Scattering of light and atoms in a Fermi-Dirac gas with BCS pairing

TL;DR

This paper investigates how superfluidity in a Fermi-Dirac gas affects its optical properties, including scattering, susceptibility, and Bragg diffraction, highlighting the impact of BCS pairing on these phenomena.

Contribution

It provides a theoretical analysis of quantum-statistical corrections and the influence of BCS pairing on optical responses in a superfluid Fermi gas.

Findings

BCS pairing enhances incoherent scattering processes.

Superfluidity causes broadening and shifting of absorption linewidth.

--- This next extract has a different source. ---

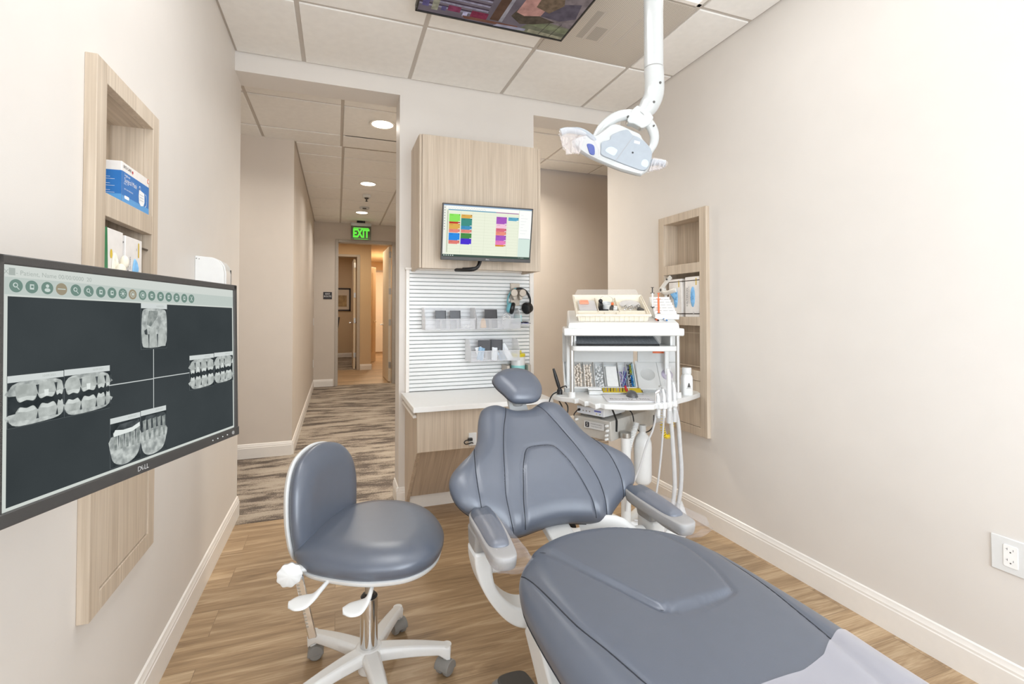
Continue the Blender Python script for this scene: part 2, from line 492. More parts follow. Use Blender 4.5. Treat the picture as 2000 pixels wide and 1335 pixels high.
win = thing('added_window', 'unseen white framed window added in the left wall to light the right wall', 'window', (XL-.07, (LY0+LY1)/2, LZ0)); struct(win)  # out-of-view window, added to throw side light on the right wall
b = MB()
for (a, c, d, e) in ((LY0, LY1, LZ0, LZ0+.05), (LY0, LY1, LZ1-.05, LZ1), (LY0, LY0+.05, LZ0, LZ1), (LY1-.05, LY1, LZ0, LZ1)): b.box(XL-.1, XL-.05, a, c, d, e)
b.build('window_frame', TRIM, win, .004)
b = MB(); b.box(XL-.078, XL-.072, LY0+.04, LY1-.04, LZ0+.04, LZ1-.04); b.build('window_pane', clear('window_glass'), win)

# cross hall and corridor
b = MB(); b.box(-3.2, -.36, 4.6, 4.75, 0, ZC+.05); b.box(-.5, -.36, 4.75, 8.75, 0, ZC+.05); struct(b.build('wall_corridor_left', HALLW, smooth=0))
b = MB(); b.box(1.25, 4.2, 4.66, 4.8, 0, ZC+.05); b.box(1.25, 1.4, 4.8, 8.75, 0, ZC+.05); struct(b.build('wall_corridor_right', HALLW, smooth=0))
b = MB(); b.box(-3.3, -3.2, 3.33, 4.75, 0, ZC+.05); b.box(4.2, 4.3, 3.33, 4.8, 0, ZC+.05); b.box(-3.2, XL-.16, 3.23, 3.33, 0, ZC+.05); b.box(XR+.16, 4.2, 3.23, 3.33, 0, ZC+.05)
struct(b.build('wall_hall_ends', HALLW, smooth=0))
DX0, DX1, DZ = .02, .905, 2.41
b = MB(); b.box(-.5, DX0-.02, 8.6, 8.74, 0, ZC+.05); b.box(DX1+.02, 1.4, 8.6, 8.74, 0, ZC+.05); b.box(DX0-.02, DX1+.02, 8.6, 8.74, DZ+.02, ZC+.05)
struct(b.build('wall_corridor_end', HALLW, smooth=0))
# inner hall beyond the end door
IX0, IX1, IZ = -.38, .40, 2.42
b = MB(); b.box(-1.6, IX0-.03, 10.85, 10.97, 0, 2.8); b.box(IX1+.03, .695, 10.85, 10.97, 0, 2.8); b.box(IX0-.03, IX1+.03, 10.85, 10.97, IZ+.03, 2.8)
b.box(.60, .695, 10.97, 15.0, 0, 2.8); b.box(-.9, .60, 14.02, 14.1, 0, 2.8); b.box(-1.7, -1.6, 8.74, 10.97, 0, 2.8); b.box(-.9, -.8, 10.97, 14.1, 0, 2.8)
b.box(1.45, 1.6, 8.74, 15.2, 0, 2.8); b.box(.6, 1.6, 15.02, 15.2, 0, 2.8); b.box(1.4, 1.5, 8.6, 8.74, 0, 2.8); b.box(-1.6, -.5, 8.6, 8.74, 0, 2.8)
struct(b.build('wall_inner_hall', paint('inner_hall_paint', (216, 192, 158), .6, var=.01), smooth=0))
b = MB(); b.box(-1.7, 1.6, 8.74, 15.2, 2.745, 2.8); struct(b.build('ceiling', paint('inner_hall_ceiling_paint', (222, 210, 192), .8), smooth=0))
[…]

Superfluidity significantly increases the static structure function in Bragg spectroscopy.

Abstract

We theoretically study the optical properties of a Fermi-Dirac gas in the presence of a superfluid state. We calculate the leading quantum-statistical corrections to the standard column density result of the electric susceptibility. We also consider the Bragg diffraction of atoms by means of light-stimulated transitions of photons between two intersecting laser beams. Bardeen-Cooper-Schrieffer pairing between atoms in different internal levels magnifies incoherent scattering processes. The absorption linewidth of a Fermi-Dirac gas is broadened and shifted. Bardeen-Cooper-Schrieffer pairing introduces a collisional local-field shift that may dramatically dominate the Lorentz-Lorenz shift. For the case of the Bragg spectroscopy the static structure function may be significantly increased due to superfluidity in the nearforward scattering.